Who can blame her? She hates cooking. After feeding 7 hungry babies, who wouldn’t? Apparently, she has always hated cooking, but now she especially hates the exertion of it — the standing and bending and lifting and chopping — so they routinely eat out. She doesn’t like exotic foods or anything with too much spice (and won’t even add salt to the foods she makes because “it tastes so strong”) so she’s stuck with places like Tony Roma’s, Outback, Applebee’s, and her favorite — Sizzler.

Believe me, she’s not eating from the salad bar at those places.

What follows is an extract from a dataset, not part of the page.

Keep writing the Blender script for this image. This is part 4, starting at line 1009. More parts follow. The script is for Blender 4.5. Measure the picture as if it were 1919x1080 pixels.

I was telling RecordStoreRomeo about it this weekend. I had made a delicious panini from scratch, using whole wheat artisan bread, fresh mozzarella, heirloom tomato slices, and pine nuts. I coupled it with a butter lettuce salad tossed with a homemade garlic/lemon dressing. It was superbly delicious, fresh, and whole. He asked, “Where did you learn to cook like this?”

Unfortunately, my answer was, “Mostly from cookbooks and tv shows.” My mother was a child of the 50’s, and her cooking reflects that. Her primary method of cooking involves various combinations of pre-packaged foods, relying heavily on Kraft products and other processed stuff. There’s nothing she loves more than a summer bar-b-que of chicken breasts, ribs, steak, and shrimp. She’ll fill up on those meats and not even leave room for mayo-drenched potato salad, let alone a leafy green. Costco provides a never-ending parade of frozen appetizers which were once fried — taquitos, chicken strips, egg rolls, and the like — on which she binges. And, she taught the rest of us well.

It’s going to be really interesting to see if she can survive Weight Watchers. I know it’s been hard for me.